Developing For Data Quality by Julian Flaks
Data and its applications have never been more under the microscope than today. The promise of AI and the never-ending drive to insights and reporting fidelity take the spotlight, but applications of these technologies rapidly focus technology leaders back to the less glamorous counterpart: data quality.
Challenges to data quality never have one cause, and can be thought of more as a syndrome than a single ailment. Each organization has a unique path to tread to build and maintain the meaningful sources of data they come to rely on.
In reality, compromises in data quality are a multiplicative function of various sources such as:
Data schema issues and lack of rigor
Legacy data still exerting pressure
User interaction and application design limitations
The impact of user experience on data can easily be overlooked, especially as the focus is commonly on optimizing flows for expediency. It is vital that the information architecture be understood across the board, so that the interactions the user is put through can support the rigor the database needs. This in turn often has downstream UX impact itself, since the question of what data can be presented to the user is too often answered by what the data cannot yet support.
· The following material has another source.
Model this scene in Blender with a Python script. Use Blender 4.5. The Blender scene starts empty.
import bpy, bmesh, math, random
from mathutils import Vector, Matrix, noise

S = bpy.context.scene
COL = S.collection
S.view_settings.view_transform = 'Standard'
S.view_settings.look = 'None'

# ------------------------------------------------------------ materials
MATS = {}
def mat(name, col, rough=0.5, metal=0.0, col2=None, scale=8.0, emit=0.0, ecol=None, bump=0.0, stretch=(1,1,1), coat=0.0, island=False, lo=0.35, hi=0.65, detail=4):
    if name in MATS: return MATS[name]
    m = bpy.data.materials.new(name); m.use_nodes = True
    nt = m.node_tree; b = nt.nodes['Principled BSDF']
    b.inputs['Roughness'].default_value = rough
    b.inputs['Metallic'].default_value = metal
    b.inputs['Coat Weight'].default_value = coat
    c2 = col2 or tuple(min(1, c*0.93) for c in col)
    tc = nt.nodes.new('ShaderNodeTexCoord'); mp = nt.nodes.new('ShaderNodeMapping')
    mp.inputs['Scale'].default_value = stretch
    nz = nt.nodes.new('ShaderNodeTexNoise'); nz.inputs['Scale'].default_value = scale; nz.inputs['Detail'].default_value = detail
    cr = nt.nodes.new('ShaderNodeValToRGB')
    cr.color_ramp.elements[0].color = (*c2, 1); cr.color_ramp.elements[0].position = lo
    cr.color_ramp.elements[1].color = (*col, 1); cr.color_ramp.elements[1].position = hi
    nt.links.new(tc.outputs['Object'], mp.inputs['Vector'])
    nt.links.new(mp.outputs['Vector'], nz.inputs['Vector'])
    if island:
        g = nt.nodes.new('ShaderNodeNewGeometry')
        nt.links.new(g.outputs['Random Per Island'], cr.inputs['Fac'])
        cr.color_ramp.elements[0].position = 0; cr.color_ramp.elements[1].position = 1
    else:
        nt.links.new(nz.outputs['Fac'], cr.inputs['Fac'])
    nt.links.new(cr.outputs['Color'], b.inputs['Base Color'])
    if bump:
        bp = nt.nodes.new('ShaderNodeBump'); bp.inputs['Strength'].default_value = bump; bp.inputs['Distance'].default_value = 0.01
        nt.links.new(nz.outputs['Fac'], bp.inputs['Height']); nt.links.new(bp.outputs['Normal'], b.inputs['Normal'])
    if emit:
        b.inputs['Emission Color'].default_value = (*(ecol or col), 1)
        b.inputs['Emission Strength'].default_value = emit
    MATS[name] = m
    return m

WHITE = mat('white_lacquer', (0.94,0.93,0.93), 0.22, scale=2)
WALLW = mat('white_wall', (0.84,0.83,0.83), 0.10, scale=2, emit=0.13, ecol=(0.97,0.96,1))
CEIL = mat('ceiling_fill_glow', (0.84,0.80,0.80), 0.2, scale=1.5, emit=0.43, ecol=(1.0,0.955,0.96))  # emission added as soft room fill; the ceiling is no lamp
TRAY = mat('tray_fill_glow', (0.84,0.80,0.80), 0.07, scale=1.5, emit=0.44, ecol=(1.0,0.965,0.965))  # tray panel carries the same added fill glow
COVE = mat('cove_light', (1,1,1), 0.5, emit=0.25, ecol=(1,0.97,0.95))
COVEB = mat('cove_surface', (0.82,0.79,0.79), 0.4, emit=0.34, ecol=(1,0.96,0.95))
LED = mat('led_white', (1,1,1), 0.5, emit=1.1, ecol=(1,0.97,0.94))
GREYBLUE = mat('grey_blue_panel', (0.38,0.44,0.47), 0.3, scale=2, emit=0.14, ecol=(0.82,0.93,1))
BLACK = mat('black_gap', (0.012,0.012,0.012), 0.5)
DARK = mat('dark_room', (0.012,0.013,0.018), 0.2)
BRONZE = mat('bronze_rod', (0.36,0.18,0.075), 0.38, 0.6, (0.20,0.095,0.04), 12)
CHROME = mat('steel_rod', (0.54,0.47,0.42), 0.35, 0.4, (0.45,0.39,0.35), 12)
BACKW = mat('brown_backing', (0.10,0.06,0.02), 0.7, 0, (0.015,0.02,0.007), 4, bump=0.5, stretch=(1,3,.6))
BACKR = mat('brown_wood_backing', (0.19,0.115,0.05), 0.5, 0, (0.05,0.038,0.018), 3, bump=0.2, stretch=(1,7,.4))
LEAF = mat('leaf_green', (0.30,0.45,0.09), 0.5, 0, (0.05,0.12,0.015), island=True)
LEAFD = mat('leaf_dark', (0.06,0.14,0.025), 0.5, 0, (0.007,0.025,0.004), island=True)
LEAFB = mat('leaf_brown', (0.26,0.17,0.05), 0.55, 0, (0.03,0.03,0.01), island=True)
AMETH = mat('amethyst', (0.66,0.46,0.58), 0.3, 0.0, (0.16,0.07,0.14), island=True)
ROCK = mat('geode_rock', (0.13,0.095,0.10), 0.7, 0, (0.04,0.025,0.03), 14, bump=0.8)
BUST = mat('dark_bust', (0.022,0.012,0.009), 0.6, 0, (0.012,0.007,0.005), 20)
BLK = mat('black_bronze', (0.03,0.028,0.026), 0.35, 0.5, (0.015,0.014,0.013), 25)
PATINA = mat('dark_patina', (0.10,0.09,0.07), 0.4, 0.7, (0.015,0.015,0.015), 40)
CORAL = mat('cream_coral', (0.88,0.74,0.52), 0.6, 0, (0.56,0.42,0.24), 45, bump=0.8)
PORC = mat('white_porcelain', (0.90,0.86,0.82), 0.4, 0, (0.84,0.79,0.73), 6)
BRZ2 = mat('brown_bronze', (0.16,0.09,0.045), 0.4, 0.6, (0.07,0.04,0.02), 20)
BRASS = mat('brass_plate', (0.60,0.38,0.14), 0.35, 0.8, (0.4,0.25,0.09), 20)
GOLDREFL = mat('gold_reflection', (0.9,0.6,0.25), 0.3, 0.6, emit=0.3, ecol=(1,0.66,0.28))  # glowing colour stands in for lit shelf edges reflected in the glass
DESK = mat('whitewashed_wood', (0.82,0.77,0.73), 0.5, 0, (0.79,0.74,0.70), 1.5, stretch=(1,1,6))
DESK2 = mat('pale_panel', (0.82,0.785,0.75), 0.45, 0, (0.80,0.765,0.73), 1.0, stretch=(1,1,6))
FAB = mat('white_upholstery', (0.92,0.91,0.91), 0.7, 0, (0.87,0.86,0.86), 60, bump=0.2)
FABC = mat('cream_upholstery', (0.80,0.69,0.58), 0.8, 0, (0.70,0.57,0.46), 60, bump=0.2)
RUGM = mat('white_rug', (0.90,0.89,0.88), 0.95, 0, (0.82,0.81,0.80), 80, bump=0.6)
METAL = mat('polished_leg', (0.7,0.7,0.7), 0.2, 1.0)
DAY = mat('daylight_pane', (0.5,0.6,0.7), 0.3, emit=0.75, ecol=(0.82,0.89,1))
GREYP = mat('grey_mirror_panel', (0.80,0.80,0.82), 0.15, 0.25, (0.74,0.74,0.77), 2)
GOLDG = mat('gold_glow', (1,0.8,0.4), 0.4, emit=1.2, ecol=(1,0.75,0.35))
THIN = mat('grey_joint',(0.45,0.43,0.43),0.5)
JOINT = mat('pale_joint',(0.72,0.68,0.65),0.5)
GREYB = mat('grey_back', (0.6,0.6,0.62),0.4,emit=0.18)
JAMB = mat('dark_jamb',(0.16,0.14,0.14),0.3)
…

The difference between strong IA and UX design and passable UX design can sometimes live in the understanding of the data domain, along with the mapping coming out of it. 80/20 rules of what a thing commonly looks like need balancing with an understanding of the outlying data cases that may be coming into the system. Hard questions about what is and what is not too onerous a level of data validation for a user to comply with need to be asked. When data engineers look for insights and applications of the data created by an application, the difference between data always following a pattern versus usually following a pattern, can be immense.
Even the navigational contexts which users are guided within can have long term implications in the cohesiveness of the data being gathered. As features are slowly added to an application in piecemeal fashion, insufficiently thought out interfaces can lead to compromises in engineering decisions or user flows in a bid to make things work without too much change.
Along with the myriad concerns of nomenclature, navigation and labeling choices, information architecture can mean the difference between an application being developed along truly meaningful lines and an application whose domain concepts are confused. Clarity of purpose in an application typically makes it easier down the line to extend it in ways that keep the data decisions clean.
On the server side, application code builds upon user data in various ways. In our modern age where DB Administrators are more rarely the resources deciding upon schemas, it takes great discipline to balance effective application development with adequate analysis and understanding of the impact of decisions on the health of the data. In an active system which constantly produces new data, it is both easier and more dependable to be informed by real data constraints in a schema than by sampling values and inferring the limitations of less formally structured data.
Updating user experiences and data applications in a way that nurtures data quality adds complexity, but also often removes it. Having a framework of understanding across all contributors can keep everyone more closely connected to the most important details of the system. Of course, the ergonomics of the user will sometimes have to be regarded as the highest priority, as it should be. At the same time, the more minimalist view of data that everything can be magically fixed during reporting is likely to get more outdated as we do more exciting things with the data we create.